## What is being asked
Your task is to transcribe, without alteration, the lines from the top of the material below through the line bearing "zt).build('side_lintel', boo_s, booth, smooth=False), booth)", inclusive.

## Given material
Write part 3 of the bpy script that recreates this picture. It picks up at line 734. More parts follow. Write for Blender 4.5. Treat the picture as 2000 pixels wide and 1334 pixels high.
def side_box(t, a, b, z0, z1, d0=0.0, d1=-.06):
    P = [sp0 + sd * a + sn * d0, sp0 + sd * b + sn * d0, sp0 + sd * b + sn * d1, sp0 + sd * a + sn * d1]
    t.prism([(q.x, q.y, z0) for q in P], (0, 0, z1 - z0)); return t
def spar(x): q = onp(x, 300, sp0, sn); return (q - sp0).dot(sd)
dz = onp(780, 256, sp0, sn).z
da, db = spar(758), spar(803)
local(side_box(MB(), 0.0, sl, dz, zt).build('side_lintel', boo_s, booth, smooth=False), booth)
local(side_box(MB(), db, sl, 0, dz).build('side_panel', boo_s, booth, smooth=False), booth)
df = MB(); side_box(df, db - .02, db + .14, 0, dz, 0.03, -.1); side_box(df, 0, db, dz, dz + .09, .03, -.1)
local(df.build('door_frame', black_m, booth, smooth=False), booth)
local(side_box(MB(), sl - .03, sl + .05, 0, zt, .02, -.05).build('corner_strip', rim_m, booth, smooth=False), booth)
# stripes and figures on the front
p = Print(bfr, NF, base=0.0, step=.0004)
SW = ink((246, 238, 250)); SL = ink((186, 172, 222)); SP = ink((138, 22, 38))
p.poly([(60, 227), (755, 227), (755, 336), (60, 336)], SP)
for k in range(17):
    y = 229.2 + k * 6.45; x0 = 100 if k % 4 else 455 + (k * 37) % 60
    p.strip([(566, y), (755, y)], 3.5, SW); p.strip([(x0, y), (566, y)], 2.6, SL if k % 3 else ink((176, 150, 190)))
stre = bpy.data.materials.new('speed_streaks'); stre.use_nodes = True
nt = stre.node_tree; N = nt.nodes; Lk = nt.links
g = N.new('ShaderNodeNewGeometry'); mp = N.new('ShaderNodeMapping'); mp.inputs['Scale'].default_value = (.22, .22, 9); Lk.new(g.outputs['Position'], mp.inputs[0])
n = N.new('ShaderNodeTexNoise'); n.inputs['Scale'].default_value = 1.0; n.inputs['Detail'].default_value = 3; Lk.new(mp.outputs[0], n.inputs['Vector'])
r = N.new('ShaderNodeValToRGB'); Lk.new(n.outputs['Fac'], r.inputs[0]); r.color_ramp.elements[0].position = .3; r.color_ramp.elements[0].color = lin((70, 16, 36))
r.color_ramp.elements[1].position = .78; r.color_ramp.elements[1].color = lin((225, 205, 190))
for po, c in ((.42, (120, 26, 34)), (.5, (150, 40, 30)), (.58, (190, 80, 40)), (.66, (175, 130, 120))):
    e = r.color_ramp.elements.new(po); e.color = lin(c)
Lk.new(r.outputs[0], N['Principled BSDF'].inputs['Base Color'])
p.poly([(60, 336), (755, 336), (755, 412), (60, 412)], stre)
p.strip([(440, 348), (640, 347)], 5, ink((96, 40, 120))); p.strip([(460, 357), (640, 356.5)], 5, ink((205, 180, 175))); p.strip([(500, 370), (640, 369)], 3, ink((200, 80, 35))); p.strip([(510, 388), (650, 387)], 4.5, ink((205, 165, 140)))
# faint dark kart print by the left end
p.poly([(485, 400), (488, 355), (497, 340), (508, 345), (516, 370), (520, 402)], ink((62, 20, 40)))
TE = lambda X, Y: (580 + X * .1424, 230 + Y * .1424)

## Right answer
Write part 3 of the bpy script that recreates this picture. It picks up at line 734. More parts follow. Write for Blender 4.5. Treat the picture as 2000 pixels wide and 1334 pixels high.
def side_box(t, a, b, z0, z1, d0=0.0, d1=-.06):
    P = [sp0 + sd * a + sn * d0, sp0 + sd * b + sn * d0, sp0 + sd * b + sn * d1, sp0 + sd * a + sn * d1]
    t.prism([(q.x, q.y, z0) for q in P], (0, 0, z1 - z0)); return t
def spar(x): q = onp(x, 300, sp0, sn); return (q - sp0).dot(sd)
dz = onp(780, 256, sp0, sn).z
da, db = spar(758), spar(803)
local(side_box(MB(), 0.0, sl, dz, zt).build('side_lintel', boo_s, booth, smooth=False), booth)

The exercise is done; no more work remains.